The spot wasn't for himself, as he would be an automatic inclusion; no, he wanted to get his father Gerry into the pro-am tournament, and be able to play alongside his dad on the weekend McIlroy senior turned 50. Rory didn't get the spot last year - the bidding skyrocketed quickly, as it tends to when Selwyn Nathan and Sam Hackner are in the audience, and I eventually sold the lot to a well-heeled German for three quarters of a million rand - but a few quietly pulled strings ensured that this year's celebration of links golf was a family affair, and one that ended with Gerry McIlroy getting the definitive 50th birthday present.

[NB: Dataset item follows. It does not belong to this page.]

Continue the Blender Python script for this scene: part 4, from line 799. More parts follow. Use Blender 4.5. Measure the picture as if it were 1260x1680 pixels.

With gale force winds tearing across St. Andrews on Saturday, play was postponed and the tournament extended by a day, which made for a Monday conclusion, which just happened to be Gerry McIlroy's birthday, setting the stage for a fairytale finish: could Rory complete an extraordinary gift to his dad (as well as half a million quid for himself) and win the Dunhill Links? Very, very nearly; one back starting the final round at the Old Course, McIlroy had to be content with a share of second behind a charging Simon Dyson, but enough to take the 20-year-old from Holywood to top of the Race To Dubai, in the company of the man who introduced Rory to the game.
The McIlroys won't forget 2009 at St. Andrew's, then, even if it wasn't quite the perfect finish; but no one who was at the tournament will struggle to remember the Dunhill Links, particularly those at Saturday night's dinner. Picking up the microphone to host the evening, and looking across at everyone from Hugh Grant and Ronan Keating to Ruud Gullit and Tim Henman, was a personal buzz; the collective thrill was in listening to Keating, Huey Lewis, Bon Jovi drummer Tico Torres, Don Felder and country star Clay Walker join the local band, as well as surfing god Kelly Slater a little later, and provide an impromptu night of musical genius that will remain unique to one Saturday night in a small town in Scotland. Simply unforgettable.
The celebrity dancing didn't quite match the celebrity music - Michael Vaughan looks distinctly more comfortable at the crease than on the dancefloor (Mark Ramprakash, a little help here wouldn't go astray), while Schalk Burger senior, looking more like a white Don King every time I see him, glides to music in the manner of the Titantic attempting a three-point turn. The Immelmans cut a suave pair, mind, as did little Thomas Aiken; naturals or not, the floor was packed all night, Huey Lewis the architect in chief of a splendid night of music.
Sean Fitzpatrick called the tournament his favourite week of the year when giving a vote of thanks (Fitzy declined my invitation to do a Q&A session on the Tri-Nations and Rugby World Cup), and enthusiasm inherent in simply being at the tournament was reflected in the number of people who saw the sun come up in the morning before they'd had a chance to get to bed. Rory McIlroy wasn't one of them, the golfers a well-behaved lot on Saturday night; last night, though, if anyone was painting St. Andrews red, it would have been a small, curly-haired Hobbit of a golfer, and the happiest 50-year-old on the planet. And rightly so.